31 Oct 2000 gwm   » (Master)

Today I sympathize with KDE. In the past, I have been very hostile to it, but the imense quantity of high quality translations to a a impressive number of languages has enchanted me. Human languages are very interesting and important cultural marks to be ignored in favor of some "English is enough" philosophy. My comments are based purely on my perception, and may be very unfair, but Gnome doesn't get anywhere near KDE with regard to cultural respect. This is probably because Gnome is mostly based in the US, and KDE mostly in Europe, and Americans have this awfully stupid idea that "Everyone knows English".

Brazil is even worse when it comes to languages - the US at least has millions of immigrants who take their cultures with them, but Brazil is a Portuguese-only country. There are no major groups speaking any other language. The Brazilian computer culture has widely adopted English, though, (even if not everyone's ability with English is great, as you can see in this diary entry) and demonstrated very little respect for Portuguese while at it. Years of 8-bit unclean code and incompatible character sets have given place to a horrible byproduct of written Portuguese, with all accents ignored or at least changed to a informal two-character encoding set.
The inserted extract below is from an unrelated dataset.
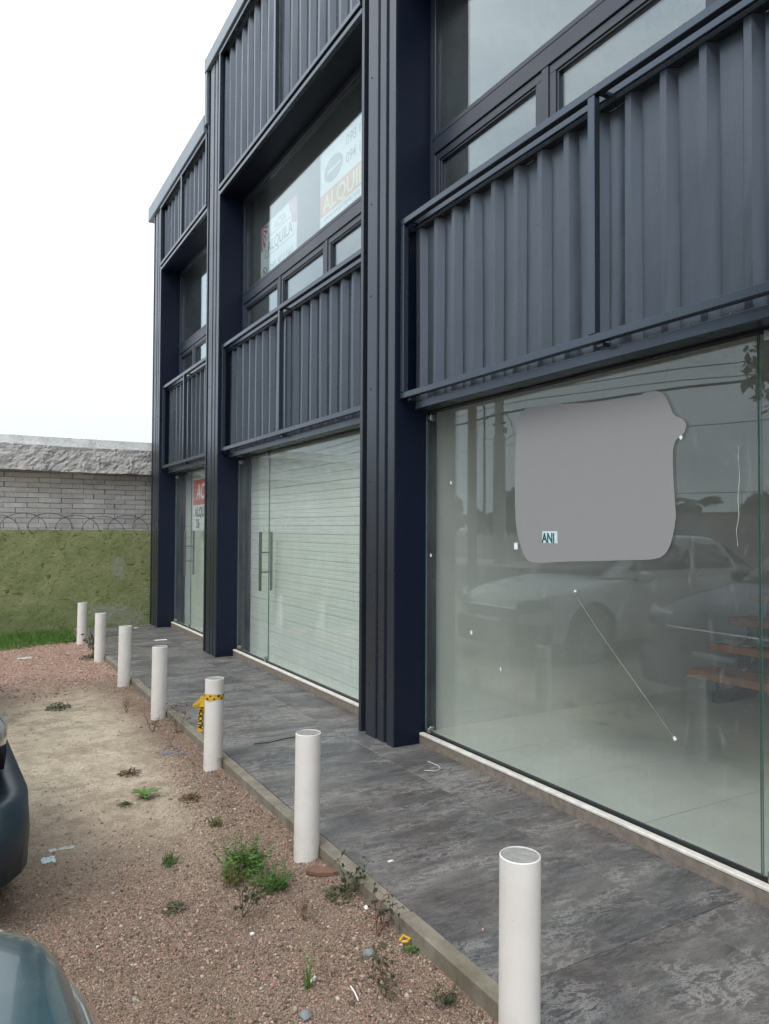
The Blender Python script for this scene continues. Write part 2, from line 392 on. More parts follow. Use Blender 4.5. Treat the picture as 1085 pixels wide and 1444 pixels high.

The relative verbosity of Portuguese (English is so compact) caused people to invent a number of ugly abbreviations.This entire scenario means many Brazilians, even in their blissfully monolingual country actually prefer English to Portuguese on their computer screens. Low quality localized software plays a great role in this - I have been advised to stick with the English version of MacOS on my Macintosh, for example. Gnome is also a great example of this - yes, Gnome comes with gettext support, but this is only a small part of the game. A gmc window, for example, has buttons with descriptions, and the lenght of these descriptions defines the minimal width of a window. With gmc properly translated to Portuguese the windows won't fit into 640x480, and will take considerable screen space on 800x600. This isn't exactly attractive, and if the translators didn't invent some alternative though not very proper terms, this could be a very good reason for not using Portuguese at all.

This decayed descendent of English and Portuguese that's used in Brazil is actually one major obstacle to popular adoption of computing. Nobody wants to learn a new language (and another culture) before sitting in front of computer, and a technical conversation is probably not even possible without using a number of English words. And even people who can at least read English shouldn't want to see a non-native language on their screens, nor settle with low-quality localized software. KDE is a great environment, and it is culturaly respectful at least to the cultures I care about. Maybe Gnome will be successful in the US, but everywhere else it can't match KDE.

But then, I'm only whining, I may be completely wrong and unfair to the hard work of a number of people, I don't follow nor contribute to either project, and my text is extremely confusing - I intended only to talk about how cool KDE's translations are when I started.